Machine learning enhanced computational reverse-engineering analysis for scattering experiments (CREASE) of soft materials to establish structure-property relationships

Structural characterization is a critical step to establishing material design-structure-property relationships. To understand how the molecules assemble into structures and the morphologies they adopt at equilibrium and upon processing, one needs structural characterization at multiple length scales. Small angle scattering (SAS) enables 3D structural characterization across a wide range of length scales. The analysis of SAS results typically relies on fits using analytical models that are applicable for conventional shapes (e.g., spheres, cylinders, vesicles, etc.). With access to new soft materials chemistries and processing techniques, however, researchers observe unconventional structures for which existing analytical models are either too approximate or not applicable. Thus, there is a need for SAS analysis methods that do not rely on fitting the scattering profiles with analytical models.

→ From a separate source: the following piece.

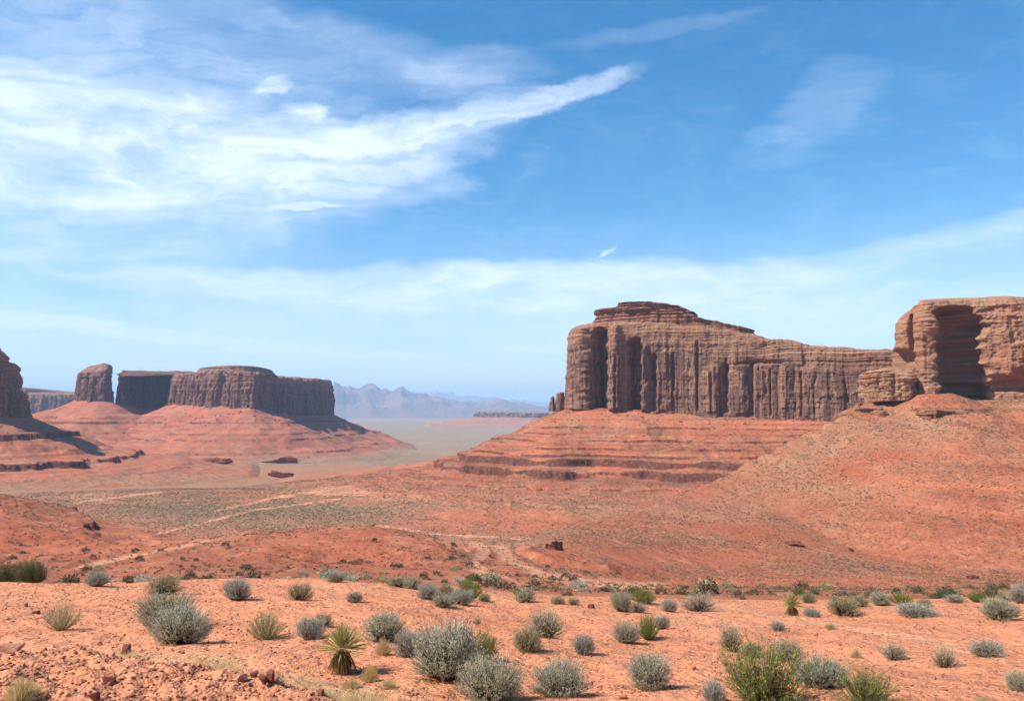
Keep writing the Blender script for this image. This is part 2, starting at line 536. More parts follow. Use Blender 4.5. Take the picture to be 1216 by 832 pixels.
class Talus:
    def __init__(s, outline, prof, levels, seed, gul=1.0, size=1.0, side=None):
        s.side = side
        s.pts = [(p[0], p[1]) for p in outline]; s.zb = [p[2] for p in outline]
        s.pd = [a for a, b in prof] + [prof[-1][0] + 900]; s.pz = [b for a, b in prof] + [prof[-1][1] + 200]
        s.levels, s.seed, s.gul, s.size = levels, seed, gul, size

    def z(s, x, y):
        xx = x if s.side is None else np.where(x < s.side[0], s.side[0] - (s.side[0] - x) * s.side[1], x)
        d = poly_sdf(xx, y, s.pts)
        zb = near_base(x, y, s.pts, s.zb)
        k = s.size
        wig = 16 * k * fbm2(x / (70 * k), y / (70 * k), 3, s.seed) + 1.5 * k * fbm2(x / (15 * k), y / (15 * k), 3, s.seed + 5)
        dd = np.maximum(d, 0) + wig * sstep(d, 2, 60 * k)
        # debris gullies run straight down from the cliff
        drop = np.interp(np.maximum(dd, 0), s.pd, s.pz)
        z = zb - drop
        g = ridged(x / (22 * k), y / (22 * k), 3, s.seed + 9)
        z = z + s.gul * sstep(d, 0, 40 * k) * (1.6 * g - .8) * k
        z0 = z
        lv = []
        for q, (L, wd, h) in enumerate(s.levels):
            amt = .4 + .6 * sstep(fbm2(x / (60 * k) + q * 7.7, y / (60 * k), 3, s.seed + 20 + q), -.55, .10)
            wob = 1.2 * fbm2(x / (40 * k), y / (40 * k), 2, s.seed + 40 + q)
            z = terr_remap(z + wob, [(L, wd, h, amt)]) - wob
        z = z + .25 * fbm2(x / (5 * k), y / (5 * k), 3, s.seed + 60) * k
        if s.side is not None: z = flank(x, y, z)
        return z, d


def out_px(rows):
    """outline rows (u, D, v_top, v_base) or (u, D, ('z', top), ('z', base)) -> x, y, zb, zt"""
    res = []
    for (u, D, vt, vb) in rows:
        x = (u - 608) / F * D * 1.0
        zt = vt[1] if isinstance(vt, tuple) else P(u, vt, D)[2]
        zb = vb[1] if isinstance(vb, tuple) else P(u, vb, D)[2]
        res.append((x * 1.0 / (math.cos(PITCH) + 0.0), D, zb, zt))
    return res
HAZE_D = 6e-5
# ------------------------------------------------------------------ materials
def new_mat(name, rough=.92):
    mt = bpy.data.materials.new(name); mt.use_nodes = True
    t = mt.node_tree; b = t.nodes['Principled BSDF']
    b.inputs['Roughness'].default_value = rough
    b.inputs['Specular IOR Level'].default_value = .15
    return mt, N(t), b


def attr(nd, name, out='Color'):
    a = nd.n.new('ShaderNodeAttribute'); a.attribute_name = name
    return a.outputs[out]


def position(nd):
    g = nd.n.new('ShaderNodeNewGeometry'); return g.outputs['Position']


def soil_material():
    mt, k, b = new_mat('red_soil', .95)
    p = position(k)
    c = attr(k, 'soil'); sc = attr(k, 'scrub', 'Fac')
    n1 = k.noise(p, .9, 6, .6); n2_ = k.noise(p, 9.0, 5, .65); n3_ = k.noise(p, .05, 4, .55)
    c = k.mix(k.ss(n1, .25, .75, 0, .30), c, (0.60, 0.46, 0.40, 1), 'MULTIPLY')
    c = k.mix(k.ss(n2_, .35, .75, 0, .40), c, (0.52, 0.42, 0.38, 1), 'MULTIPLY')
    c = k.mix(k.ss(n3_, .35, .7, .0, .30), c, (0.72, 0.60, 0.55, 1), 'MULTIPLY')
    n5 = k.noise(p, .38, 5, .6)
    c = k.mix(k.ss(n5, .50, .70, 0, .20), c, (0.66, 0.36, 0.21, 1))
    c = k.mix(k.ss(n5, .46, .30, 0, .28), c, (0.70, 0.56, 0.50, 1), 'MULTIPLY')
    # pale grit
    v0 = k.n.new('ShaderNodeTexVoronoi'); k.put(v0.inputs['Vector'], p); v0.inputs['Scale'].default_value = 16.0
    c = k.mix(k.ss(v0.outputs['Distance'], .20, .10, 0, .35), c, (0.62, 0.33, 0.21, 1))
    v1 = k.n.new('ShaderNodeTexVoronoi'); k.put(v1.inputs['Vector'], p); v1.inputs['Scale'].default_value = 6.0
    c = k.mix(k.ss(v1.outputs['Distance'], .16, .07, 0, .55), c, (0.22, 0.075, 0.045, 1))
    # scrub too far off to stand as plants: grey-green dots whose cover follows the scrub attribute
    s1 = k.n.new('ShaderNodeTexVoronoi'); k.put(s1.inputs['Vector'], p); s1.inputs['Scale'].default_value = .24
    s2 = k.n.new('ShaderNodeTexVoronoi'); k.put(s2.inputs['Vector'], p); s2.inputs['Scale'].default_value = .5
    s3 = k.n.new('ShaderNodeTexVoronoi'); k.put(s3.inputs['Vector'], p); s3.inputs['Scale'].default_value = .085
    far = attr(k, 'far', 'Fac')
    r1 = k.m('MULTIPLY', sc, .56)
    d1 = k.m('MULTIPLY', k.ss(s1.outputs['Distance'], r1, k.m('MULTIPLY', r1, .6)), far)
    d2 = k.m('MULTIPLY', k.ss(s2.outputs['Distance'], k.m('MULTIPLY', sc, .50), k.m('MULTIPLY', sc, .28)), far)
    d3 = k.m('MULTIPLY', k.ss(s3.outputs['Distance'], k.m('MULTIPLY', sc, .5), k.m('MULTIPLY', sc, .28)), k.m('MULTIPLY', far, .5))
    # thin cover between the dots
    c = k.mix(k.m('MULTIPLY', k.m('MULTIPLY', sc, far), .42), c, (0.300, 0.215, 0.125, 1))
    c = k.mix(k.m('MULTIPLY', d3, .45), c, (0.170, 0.120, 0.070, 1))
    c = k.mix(k.m('MULTIPLY', d1, .80), c, (0.125, 0.092, 0.052, 1))
    c = k.mix(k.m('MULTIPLY', d2, .65), c, (0.140, 0.102, 0.058, 1))
    k.put(b.inputs['Base Color'], c)
    h1 = k.noise(p, 4.5, 8, .66); h2 = k.noise(p, 26.0, 5, .6); h3 = k.noise(p, .35, 7, .68)
    nb = k.bump(h3, 1.0, .7)
    nb = k.bump(h1, .6, .045, nb)
    nb = k.bump(h2, .8, .020, nb)
    nb = k.bump(k.m('MULTIPLY', v1.outputs['Distance'], -1), .4, .025, nb)
    k.put(b.inputs['Normal'], nb)
    return mt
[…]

We have addressed this need with a new computational approach – Computational Reverse-Engineering Analysis for Scattering Experiments, CREASE. I will present how we use machine-learning enhanced CREASE to analyze SAS results from binary mixtures of spherical nanoparticles with varying composition, nanoparticle size distribution, and extent of mixing/aggregation. I will also show how we validate and then use the outputs from CREASE, in particular the 3D real-space configurations, as input to other computational methods that then predict macroscopic properties (e.g., optical response).